::: RAW DATA

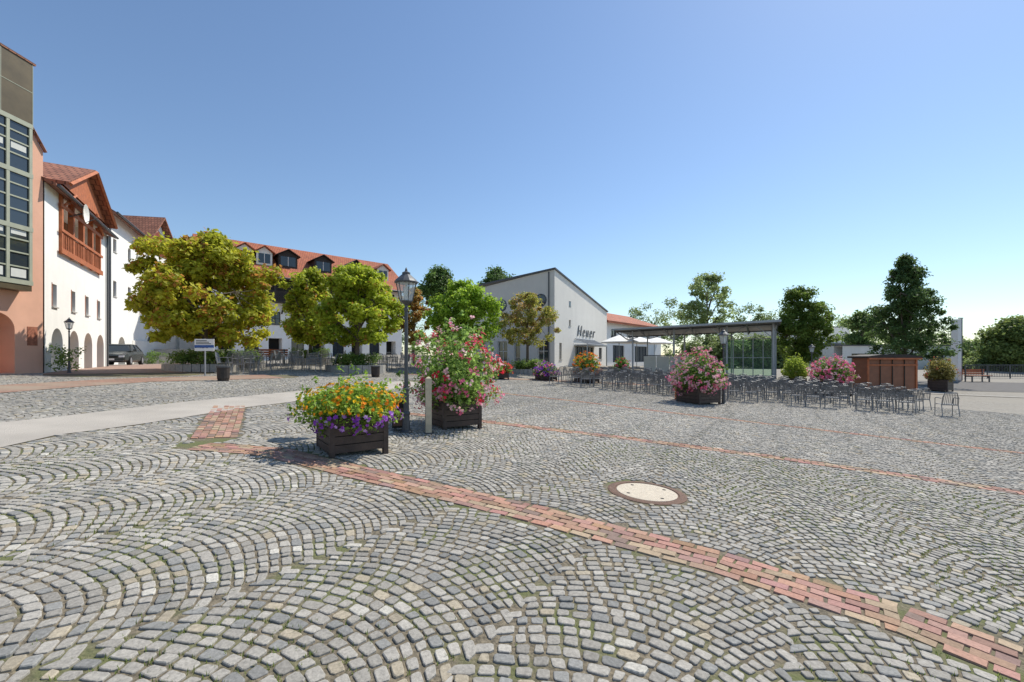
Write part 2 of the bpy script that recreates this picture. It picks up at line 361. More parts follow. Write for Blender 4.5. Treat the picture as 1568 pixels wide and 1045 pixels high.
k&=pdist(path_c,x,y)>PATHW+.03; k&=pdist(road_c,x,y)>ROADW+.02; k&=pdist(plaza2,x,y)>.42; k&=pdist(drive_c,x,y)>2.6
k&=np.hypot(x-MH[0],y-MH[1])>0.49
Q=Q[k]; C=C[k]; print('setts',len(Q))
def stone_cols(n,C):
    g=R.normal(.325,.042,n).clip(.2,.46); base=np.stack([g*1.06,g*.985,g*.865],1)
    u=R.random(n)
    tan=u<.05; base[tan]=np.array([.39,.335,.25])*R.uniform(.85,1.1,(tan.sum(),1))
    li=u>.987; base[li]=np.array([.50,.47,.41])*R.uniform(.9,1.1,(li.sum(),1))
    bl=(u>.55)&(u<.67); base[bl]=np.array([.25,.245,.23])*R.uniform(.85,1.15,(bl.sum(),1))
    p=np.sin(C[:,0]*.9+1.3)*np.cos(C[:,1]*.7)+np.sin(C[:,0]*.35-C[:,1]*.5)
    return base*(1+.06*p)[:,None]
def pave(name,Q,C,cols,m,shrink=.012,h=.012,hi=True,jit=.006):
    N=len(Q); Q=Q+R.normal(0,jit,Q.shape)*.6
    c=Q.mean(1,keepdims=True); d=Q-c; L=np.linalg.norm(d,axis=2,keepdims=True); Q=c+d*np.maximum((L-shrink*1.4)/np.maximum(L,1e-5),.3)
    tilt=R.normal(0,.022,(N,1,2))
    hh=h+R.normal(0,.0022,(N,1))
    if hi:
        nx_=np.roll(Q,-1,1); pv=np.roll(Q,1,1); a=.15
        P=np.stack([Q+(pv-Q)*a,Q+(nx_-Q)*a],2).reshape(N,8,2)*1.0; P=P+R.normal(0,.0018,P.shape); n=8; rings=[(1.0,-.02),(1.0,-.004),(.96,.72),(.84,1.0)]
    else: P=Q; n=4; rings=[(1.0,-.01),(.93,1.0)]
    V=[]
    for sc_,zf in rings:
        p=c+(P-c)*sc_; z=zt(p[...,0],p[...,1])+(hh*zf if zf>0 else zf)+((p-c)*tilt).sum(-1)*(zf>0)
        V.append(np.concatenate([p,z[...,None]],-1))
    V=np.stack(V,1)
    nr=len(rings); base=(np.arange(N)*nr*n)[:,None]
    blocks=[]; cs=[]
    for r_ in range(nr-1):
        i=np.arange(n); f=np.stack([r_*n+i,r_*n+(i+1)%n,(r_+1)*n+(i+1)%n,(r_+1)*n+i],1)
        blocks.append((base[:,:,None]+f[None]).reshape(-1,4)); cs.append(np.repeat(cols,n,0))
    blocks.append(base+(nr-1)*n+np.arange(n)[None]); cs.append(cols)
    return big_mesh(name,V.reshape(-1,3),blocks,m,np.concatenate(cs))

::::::
::: RAW DATA

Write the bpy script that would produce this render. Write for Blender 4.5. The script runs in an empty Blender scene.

::::::

• **TASK TO CARRY OUT**: Using the records above, select and copy every line that has the word "Write".

• **EXERCISE RESPONSE**:
Write part 2 of the bpy script that recreates this picture. It picks up at line 361. More parts follow. Write for Blender 4.5. Treat the picture as 1568 pixels wide and 1045 pixels high.
Write the bpy script that would produce this render. Write for Blender 4.5. The script runs in an empty Blender scene.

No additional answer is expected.